Catfishing – Channel catfish are common, throughout the lake. Flathead catfish are also present in the lake in low numbers.

Crappie – MDC reports this lake as fair for crappie.

History of Clearwater Lake

Early history of the Clearwater Lake area goes back to paleo-Indians who camped and hunted along Ozark Rivers, perhaps as long as 14,000 years ago.  Later we find the Osage Indians as masters of this area around the time of the American Revolution, Shawnees and Delawares moved here, and were the Indians the first English-speaking settlers found here. Many of the local place names are based on those of the Shawnee.

French, and later Germans, settled along the Mississippi and ventured here. The early English-speaking people settled in family groups along stream valleys in the early 1800s. Many were of Scotch-Irish descent and came here from the eastern mountains. Major settlement came, however, after the Civil War when railroads and a timber boom occurred.  This was an area that changed hands several times during the Civil War.

Near Clearwater at Patterson  was a Civil War fortification called Fort Benton. It is associated with the Battle of Pilot Knob, not far north of here, which was the bloodiest battle west of the Mississippi.

About the time of the Civil War the railroad towns of Piedmont and Ellington were established.  Timber was the earliest industry, beginning in the early 1800s with a timber boom. In the late 1800s and early 1900s, a second major boom occurred, giving rise to many of the place names we have today. Timber remains an important industry in this area today.

Clearwater Lake is a reservoir on the Black River close to  Piedmont, Missouri. Clearwater is used for flood control in the White and lower Mississippi River Basins.

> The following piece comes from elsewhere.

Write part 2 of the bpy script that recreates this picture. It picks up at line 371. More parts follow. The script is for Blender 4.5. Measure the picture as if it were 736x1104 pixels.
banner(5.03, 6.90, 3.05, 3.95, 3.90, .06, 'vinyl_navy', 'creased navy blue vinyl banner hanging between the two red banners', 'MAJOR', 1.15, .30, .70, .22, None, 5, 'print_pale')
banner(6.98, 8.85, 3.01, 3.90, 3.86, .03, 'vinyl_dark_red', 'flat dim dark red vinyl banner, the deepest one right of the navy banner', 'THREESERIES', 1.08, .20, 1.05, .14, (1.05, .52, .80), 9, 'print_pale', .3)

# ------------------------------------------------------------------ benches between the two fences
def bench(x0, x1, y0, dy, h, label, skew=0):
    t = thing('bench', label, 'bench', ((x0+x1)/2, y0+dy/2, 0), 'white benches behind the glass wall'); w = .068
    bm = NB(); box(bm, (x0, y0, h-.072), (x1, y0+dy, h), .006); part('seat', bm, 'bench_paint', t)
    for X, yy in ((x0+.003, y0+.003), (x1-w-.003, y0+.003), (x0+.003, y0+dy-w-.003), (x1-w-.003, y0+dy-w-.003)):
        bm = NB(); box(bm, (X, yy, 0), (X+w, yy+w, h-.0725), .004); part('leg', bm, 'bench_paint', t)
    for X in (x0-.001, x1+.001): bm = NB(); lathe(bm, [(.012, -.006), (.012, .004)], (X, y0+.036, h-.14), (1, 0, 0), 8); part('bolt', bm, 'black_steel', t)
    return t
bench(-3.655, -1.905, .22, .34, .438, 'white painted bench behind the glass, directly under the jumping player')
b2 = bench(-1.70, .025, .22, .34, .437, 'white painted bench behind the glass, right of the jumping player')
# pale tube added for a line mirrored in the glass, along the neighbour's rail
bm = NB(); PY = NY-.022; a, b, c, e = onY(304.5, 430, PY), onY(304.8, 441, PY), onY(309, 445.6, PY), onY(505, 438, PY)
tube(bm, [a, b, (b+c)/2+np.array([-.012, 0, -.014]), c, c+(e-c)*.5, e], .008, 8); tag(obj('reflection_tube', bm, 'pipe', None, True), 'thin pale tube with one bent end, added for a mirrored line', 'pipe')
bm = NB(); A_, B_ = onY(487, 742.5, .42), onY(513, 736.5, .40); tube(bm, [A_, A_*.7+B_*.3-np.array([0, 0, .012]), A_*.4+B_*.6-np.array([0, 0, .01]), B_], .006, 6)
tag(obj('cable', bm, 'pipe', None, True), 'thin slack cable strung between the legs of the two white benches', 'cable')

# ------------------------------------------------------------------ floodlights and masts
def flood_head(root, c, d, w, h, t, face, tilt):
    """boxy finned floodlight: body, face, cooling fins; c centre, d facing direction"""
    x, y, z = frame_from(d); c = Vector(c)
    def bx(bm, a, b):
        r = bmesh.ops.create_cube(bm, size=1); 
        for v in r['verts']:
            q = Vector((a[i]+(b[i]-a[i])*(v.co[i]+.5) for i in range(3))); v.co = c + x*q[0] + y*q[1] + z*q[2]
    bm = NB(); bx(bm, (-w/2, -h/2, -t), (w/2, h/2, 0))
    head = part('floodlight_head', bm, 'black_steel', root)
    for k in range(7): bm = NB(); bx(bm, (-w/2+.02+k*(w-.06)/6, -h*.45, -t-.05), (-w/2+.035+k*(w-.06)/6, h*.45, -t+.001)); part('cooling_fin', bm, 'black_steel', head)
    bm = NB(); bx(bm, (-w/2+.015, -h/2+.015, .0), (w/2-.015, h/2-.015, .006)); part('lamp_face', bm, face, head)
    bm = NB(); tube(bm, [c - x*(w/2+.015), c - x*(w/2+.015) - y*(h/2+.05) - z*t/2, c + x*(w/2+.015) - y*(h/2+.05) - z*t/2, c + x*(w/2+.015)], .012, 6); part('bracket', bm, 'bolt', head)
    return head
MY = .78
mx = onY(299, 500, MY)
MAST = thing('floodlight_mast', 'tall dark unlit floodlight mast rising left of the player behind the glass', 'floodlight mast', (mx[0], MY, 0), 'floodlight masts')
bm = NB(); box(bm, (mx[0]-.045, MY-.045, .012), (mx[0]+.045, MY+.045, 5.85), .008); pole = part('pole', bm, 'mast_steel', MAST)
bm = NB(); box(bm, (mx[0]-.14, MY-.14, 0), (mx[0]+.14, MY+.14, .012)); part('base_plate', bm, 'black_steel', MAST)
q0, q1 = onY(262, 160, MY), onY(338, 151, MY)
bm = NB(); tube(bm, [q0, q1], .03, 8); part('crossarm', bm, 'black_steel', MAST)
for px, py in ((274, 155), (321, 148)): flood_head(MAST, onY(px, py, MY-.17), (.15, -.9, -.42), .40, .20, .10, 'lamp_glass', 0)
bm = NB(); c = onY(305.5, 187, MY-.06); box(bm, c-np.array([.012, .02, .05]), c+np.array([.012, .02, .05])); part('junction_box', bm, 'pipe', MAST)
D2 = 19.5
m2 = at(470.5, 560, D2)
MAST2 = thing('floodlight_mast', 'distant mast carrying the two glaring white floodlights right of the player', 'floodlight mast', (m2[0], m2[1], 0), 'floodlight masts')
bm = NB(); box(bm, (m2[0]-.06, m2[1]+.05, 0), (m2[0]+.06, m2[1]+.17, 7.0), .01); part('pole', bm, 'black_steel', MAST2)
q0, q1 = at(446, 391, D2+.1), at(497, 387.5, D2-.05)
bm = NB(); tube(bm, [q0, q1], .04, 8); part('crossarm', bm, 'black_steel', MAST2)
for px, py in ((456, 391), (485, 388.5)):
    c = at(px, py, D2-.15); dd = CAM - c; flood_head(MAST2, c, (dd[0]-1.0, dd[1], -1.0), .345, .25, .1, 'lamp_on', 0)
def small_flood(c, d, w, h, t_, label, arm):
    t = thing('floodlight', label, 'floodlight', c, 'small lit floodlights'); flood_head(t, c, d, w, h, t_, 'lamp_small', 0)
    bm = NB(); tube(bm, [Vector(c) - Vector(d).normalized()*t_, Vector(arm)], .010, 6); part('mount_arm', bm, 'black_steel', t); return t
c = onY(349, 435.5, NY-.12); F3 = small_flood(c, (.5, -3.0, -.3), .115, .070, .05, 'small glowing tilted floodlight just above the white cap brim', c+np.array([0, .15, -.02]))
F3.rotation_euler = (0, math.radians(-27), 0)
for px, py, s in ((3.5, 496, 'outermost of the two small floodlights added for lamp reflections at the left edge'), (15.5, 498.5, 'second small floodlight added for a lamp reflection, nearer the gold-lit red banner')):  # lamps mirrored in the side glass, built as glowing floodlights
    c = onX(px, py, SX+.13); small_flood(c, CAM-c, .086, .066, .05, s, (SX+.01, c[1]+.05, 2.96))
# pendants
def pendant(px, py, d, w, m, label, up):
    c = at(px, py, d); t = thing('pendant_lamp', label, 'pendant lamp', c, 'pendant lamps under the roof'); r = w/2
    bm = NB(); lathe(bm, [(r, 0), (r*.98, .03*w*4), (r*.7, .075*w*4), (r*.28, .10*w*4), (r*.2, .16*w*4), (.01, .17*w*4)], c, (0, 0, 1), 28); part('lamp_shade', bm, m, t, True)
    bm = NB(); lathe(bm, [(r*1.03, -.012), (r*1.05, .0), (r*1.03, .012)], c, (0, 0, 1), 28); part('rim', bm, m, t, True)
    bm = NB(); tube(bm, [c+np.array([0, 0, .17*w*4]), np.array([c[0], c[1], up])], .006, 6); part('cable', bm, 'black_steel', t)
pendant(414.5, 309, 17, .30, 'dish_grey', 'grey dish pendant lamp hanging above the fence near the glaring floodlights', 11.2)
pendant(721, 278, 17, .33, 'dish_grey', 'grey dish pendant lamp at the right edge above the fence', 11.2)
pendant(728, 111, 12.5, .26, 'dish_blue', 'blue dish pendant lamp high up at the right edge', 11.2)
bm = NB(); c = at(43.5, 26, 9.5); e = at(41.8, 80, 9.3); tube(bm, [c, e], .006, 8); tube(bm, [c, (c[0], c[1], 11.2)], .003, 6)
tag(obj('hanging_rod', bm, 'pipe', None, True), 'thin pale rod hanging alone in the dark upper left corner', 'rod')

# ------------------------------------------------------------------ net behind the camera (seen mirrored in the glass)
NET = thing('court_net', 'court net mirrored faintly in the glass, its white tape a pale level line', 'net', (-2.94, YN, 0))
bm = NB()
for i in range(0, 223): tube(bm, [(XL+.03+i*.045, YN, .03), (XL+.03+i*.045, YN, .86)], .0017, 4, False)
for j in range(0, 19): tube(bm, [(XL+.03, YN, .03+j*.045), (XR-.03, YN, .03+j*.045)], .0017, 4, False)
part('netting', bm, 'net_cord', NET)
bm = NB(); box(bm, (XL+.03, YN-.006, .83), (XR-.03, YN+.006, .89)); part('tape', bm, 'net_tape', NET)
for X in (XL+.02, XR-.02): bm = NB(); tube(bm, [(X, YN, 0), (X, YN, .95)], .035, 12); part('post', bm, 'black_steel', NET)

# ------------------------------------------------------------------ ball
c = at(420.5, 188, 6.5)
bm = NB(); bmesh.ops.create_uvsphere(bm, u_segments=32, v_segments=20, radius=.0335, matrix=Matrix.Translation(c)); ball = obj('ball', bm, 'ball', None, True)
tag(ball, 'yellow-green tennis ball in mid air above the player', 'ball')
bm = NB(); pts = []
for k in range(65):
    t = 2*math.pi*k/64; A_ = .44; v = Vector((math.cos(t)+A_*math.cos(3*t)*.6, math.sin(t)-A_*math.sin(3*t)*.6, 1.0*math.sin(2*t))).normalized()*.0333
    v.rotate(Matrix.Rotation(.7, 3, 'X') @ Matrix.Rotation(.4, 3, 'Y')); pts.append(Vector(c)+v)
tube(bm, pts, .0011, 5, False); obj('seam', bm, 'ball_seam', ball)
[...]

Construction began in 1940 but was halted temporarily at the advent of World War II. Clearwater Lake Dam opened in 1948 as an earthen and concrete dam, 114 feet high. The lake has a surface area of about 2.5 square miles.

A whopping 5,500,000 cubic yards of earth was used to make the dam. Elevation to the top is 608 feet. The emergency spillway is 190 feet long with a crest if 567 feet. The spillway tunnel length is 1,771 feet long with a diameter of 23 feet.

Clearwater Lake has 1,630 acres at the top of the conservation pool during the winter months. The flood pool top is 10,350 surface acres with a total storage capacity of over 413,000 acre feet of water.